The last bullet isn't intended to be a catch-all but to reflect the fact that we can't control what customers provide us via customer support.


I don't see what the issue with uniquely identifying a system is. The main metadata of concern is what other mail servers are being interacted with.


If everything has to go through their relay, they can pretty easily see what mail servers are being interacted with.


Thanks.

Please see my other questions here. https://news.ycombinator.com/item?id=18243685


Yes, but they don't have to log that, and given the way the system is described there's no reason it would by default.


It sounds like the hardware device is an SMTP server that sends the email itself directly over encrypted SMTP.

So, what's the subscription for?


Regarding #3, let's work through two use cases. A) I'm at home and B) I'm on the road.

A) I can connect directly, no biggie.

B) I am assuming that you would require a port opened/forwarded in the firewall to work in this case. Is this correct?
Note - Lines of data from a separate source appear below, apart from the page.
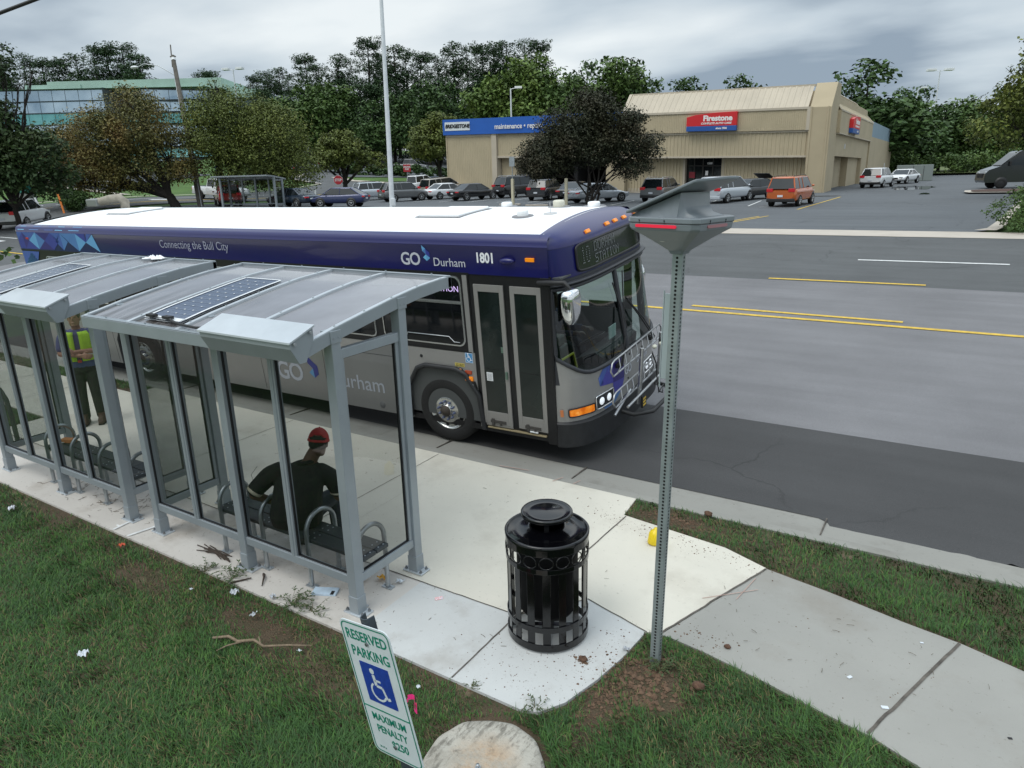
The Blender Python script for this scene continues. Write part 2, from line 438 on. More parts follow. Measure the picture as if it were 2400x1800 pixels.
# far gutter and driveway apron: one pale concrete band
drape('driveway_apron', [([(-48, 26.7), (30, 26.7), (30, 28.0), (5.6, 28.1), (4.9, 28.9), (-48, 28.9)], 0, 0.012), ([(4.9, 28.9), (4.2, 28.9), (4.62, 29.7), (5.1, 33.6), (6.3, 46.2), (6.6, 46.2), (5.5, 33.6), (5.2, 30.3)], 0, .09)], [m_apron], 2.0)
# kerb of the far lawns and pavements on the left
def strip(pts, w):
    L_, R_ = [], []
    for i, p in enumerate(pts):
        a = Vector(pts[max(i-1, 0)]); b = Vector(pts[min(i+1, len(pts)-1)]); d = (b-a).normalized(); n = Vector((-d.y, d.x))
        L_.append((p[0]+n.x*w/2, p[1]+n.y*w/2)); R_.append((p[0]-n.x*w/2, p[1]-n.y*w/2))
    return L_+R_[::-1]
drape('far_kerb', [(strip([(-100, 26.3), (-66.9, 26.2), (-64.3, 27.4), (-63, 30), (-61.5, 33.6), (-62.7, 38.7), (-65, 45), (-65.1, 50.7), (-65.6, 57), (-66.6, 62), (-70, 63.1), (-77, 66)], .35), 0, .10),
                   (strip([(-73, 70.8), (-66.8, 67.6), (-60.4, 67.3), (-54.6, 68.8), (-51.5, 69.7)], 1.3), 0, .05)], [m_apron], 2.0)
drape('far_pavement', [([(-80, 36.2), (-66, 35.2), (-65.5, 36.4), (-80, 37.6)], 0, .03), ([(-90, 71.5), (-77.5, 68), (-77.6, 70.2), (-88, 75.5)], 0, .05)], [m_apron], 2.0)

# near kerb and gutter
k = MB()
xs = gridaxis([(-60, -14, 12), (-14, 3, 60), (3, 14, 40), (14, 60, 8)])
prof = [(3.13, -.3), (3.13, -.004), (3.20, .001), (3.255, -.004), (3.30, -.05), (3.34, -.118), (3.42, -.135), (3.95, -.156), (3.95, -.3)]
sec = []
for x in xs:
    sec.append([(x, y+.006*math.sin(x*2.1)+.004*math.sin(x*5.7), z) for y, z in prof])
k.loft(sec, 0, smooth=False, caps=True)
k.build('kerb', [m_kerb], kind='structure')
jm = MB()
for x in (-11.0, -8.0, -5.0, -2.0, .12, 2.98, 6.0):
    jm.box(x-.006, x+.006, 3.35, 3.93, -.16, -.1285)
# slabs
def slab(name, pts, m, z=0.0, th=.14, parts=None):
    b = MB(); b.prism(pts, 'z', z-th, z, 0); return b.build(name, m, kind='structure')
slab('bus_stop_pad', [(-8.1, -.25), (-8.1, 3.125), (1.13, 3.125), (1.165, 2.70), (1.9, 2.60), (2.28, 2.55), (2.70, 2.37), (2.21, 1.0), (2.10, .95), (1.53, 1.12), (1.13, .62), (.12, .62), (.12, -.25)], m_padW)
slab('shelter_pad', [(-8.1, -.26), (.12, -.26), (.12, .62), (-8.1, .62)], m_padS, .004)
slab('bin_pad', [(.12, -.25), (1.70, -.26), (1.82, -.22), (1.93, -.05), (2.02, .27), (2.08, .59), (2.11, .90), (2.10, .955), (1.53, 1.125), (1.12, .625), (.12, .62)], m_padB, .005)
wn_ = [(2.30, .99), (2.57, .955), (3.05, .85), (3.42, .75), (3.73, .68), (4.05, .55), (5, .22), (6, -.25), (8, -1.4), (12, -4)]
wf_ = [(2.735, 2.36), (3.26, 2.25), (3.82, 2.10), (4.2, 2.02), (4.6, 1.88), (6, 1.42), (8, .6), (12, -1.6)]
slab('pavement', [(2.22, .99)]+wn_+wf_[::-1]+[(2.70, 2.37)], m_walk, -.004)
slab('far_left_pavement', [(-60, 1.3), (-8.1, 1.3), (-8.1, 2.75), (-60, 2.75)], m_padW, -.002)
slab('driveway_corner', [(-3.2, -2.35), (-.95, -2.30), (-.78, -2.36), (-.62, -2.55), (-.6, -8), (-3.2, -8)], m_apron, .01)
def jl(pts, w=.012, z=.009, jag=.003):
    q = []
    for (a, b), (c, d) in zip(pts[:-1], pts[1:]):
        n = max(2, int(math.hypot(c-a, d-b)/.08))
        for i in range(n): q.append((a+(c-a)*i/n+rnd.uniform(-jag, jag), b+(d-b)*i/n+rnd.uniform(-jag, jag)))
    q.append(pts[-1]); p = strip(q, w); n = len(q)
    vs = [(a, b, z) for a, b in p]
    jm.add(vs, [(i, i+1, 2*n-2-i, 2*n-1-i) for i in range(n-1)])
jl([(1.115, -.25), (1.12, .62)]); jl([(1.14, .62), (1.16, 1.8), (1.2, 2.68)], .013, .0045)
jl([(-8, .62), (.0, .615), (1.13, .625), (1.53, 1.12), (2.12, .95)], .010, .0095)
jl([(-1.6, .62), (-1.62, 3.1)], .008, .0045); jl([(-4.4, .62), (-4.42, 3.1)], .008, .0045)
jl([(2.215, 1.0), (2.70, 2.36)], .016, .003, .005); jl([(3.71, .70), (4.19, 2.01)], .022, .001, .004); jl([(5.4, .05), (6.0, 1.4)], .03, .001)
for x in (-9.6, -11.2, -12.8, -14.4): jl([(x, 1.32), (x+.02, 2.74)], .012, .003)
jm.build('joints', m_joint, kind='structure')
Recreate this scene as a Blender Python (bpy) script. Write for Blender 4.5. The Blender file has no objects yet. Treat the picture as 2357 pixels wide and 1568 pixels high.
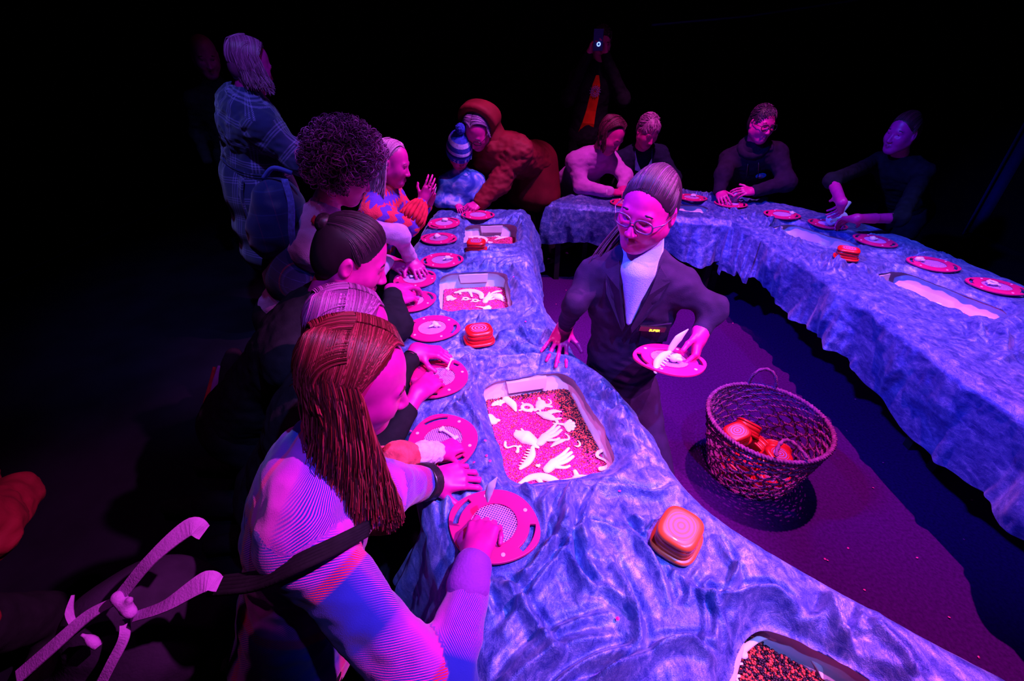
import bpy, bmesh, math, random
import numpy as np
from mathutils import Vector, Matrix
random.seed(7); RNG = np.random.default_rng(11)
S = bpy.context.scene; COL = S.collection
PI = math.pi
# ------------------------------------------------------------------ camera
PITCH = math.atan((784 - 110) / 1047.0); CAMH = 1.62; TZ = 0.62
cam = bpy.data.cameras.new('camera'); cam.sensor_width = 36; cam.lens = 1047 / 2357 * 36
cam.clip_start = 0.02
camo = bpy.data.objects.new('camera', cam); COL.objects.link(camo)
camo.location = (0, 0, CAMH); camo.rotation_euler = (PI / 2 - PITCH, 0, 0)
S.camera = camo
# ------------------------------------------------------------------ world, lights, exposure
w = bpy.data.worlds.new('dark_hall'); S.world = w; w.use_nodes = True
w.node_tree.nodes['Background'].inputs[0].default_value = (0.05, 0.03, 1, 1)
w.node_tree.nodes['Background'].inputs[1].default_value = 0.0012
S.view_settings.view_transform = 'Standard'; S.view_settings.look = 'None'
S.view_settings.gamma = 1; S.view_settings.exposure = 0.55
S.view_settings.use_curve_mapping = False

def spot(name, loc, aim, col, watt, deg, blend=0.5, size=0.06):
    l = bpy.data.lights.new(name, 'SPOT'); l.color = col; l.energy = watt
    l.spot_size = math.radians(deg); l.spot_blend = blend; l.shadow_soft_size = size
    o = bpy.data.objects.new(name, l); COL.objects.link(o); o.location = loc
    o.rotation_euler = (Vector(aim) - Vector(loc)).to_track_quat('-Z', 'Y').to_euler()
    return o
MAG = (1.0, 0.16, 0.80); BLU = (0.20, 0.22, 1.0); DEEP = (0.05, 0.07, 1.0)
spot('magenta_spot', (1.65, 0.45, 3.1), (0.08, 0.80, 0.6), MAG, 480, 44, 0.5, 0.03)        # key over the nearer tables, from the right
spot('magenta_spot', (1.28, 1.95, 3.8), (1.15, 1.60, 0.3), MAG, 640, 54, 0.6, 0.03)         # over the aisle and the basket
spot('magenta_spot', (1.05, 2.4, 3.7), (-0.25, 2.65, 0.6), MAG, 460, 42, 0.8, 0.03)
spot('magenta_spot', (0.9, 2.3, 3.9), (1.30, 3.60, 0.85), MAG, 430, 42, 0.8)
spot('magenta_spot', (-0.05, 0.2, 3.8), (0.12, 1.40, 0.6), MAG, 300, 26, 0.8)
spot('magenta_spot', (0.6, 2.6, 4.1), (0.6, 4.5, 1.0), MAG, 16, 110, 1.0)                  # added lamp, stands in for weak spill on the people at the back
spot('blue_spot', (0.75, -0.15, 3.3), (0.15, 1.25, 0.6), BLU, 440, 40, 0.7, 0.03)
spot('blue_spot', (1.2, 1.9, 3.7), (-0.05, 2.45, 0.6), BLU, 380, 42, 0.7, 0.03)
spot('blue_spot', (-0.9, 1.3, 2.9), (2.1, 2.2, 0.5), DEEP, 560, 54, 0.7)
spot('magenta_spot', (-0.5, 0.6, 4.0), (-1.3, 1.2, 0.3), MAG, 26, 64, 0.9)                # made-up weak lamp brightening what lies left of the nearer tables
spot('blue_spot', (2.3, 1.6, 3.9), (2.05, 2.2, 0.6), BLU, 240, 40, 0.8)
spot('blue_spot', (-0.4, 1.0, 3.9), (-1.60, 2.6, 0.8), BLU, 230, 40, 0.9)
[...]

Hi newman314, we have a gateway server that we as a company manage the gives you remove access back to your Helm. We do this without requiring you to poke holes in your firewall because the Helm establishes an outbound VPN connection to the gateway.


Thanks.

Please see my other questions here. https://news.ycombinator.com/item?id=18243685


A) I can connect directly

Can you? you'll probably need your own DNS resolver because if the clients are configured for my.custom.domain.com, it's not going to resolve to 10.10.10.10 and your connection is down. So you can have the box do that, but generally, split horizon DNS is a thing you don't want to set up in a set it and forget it install.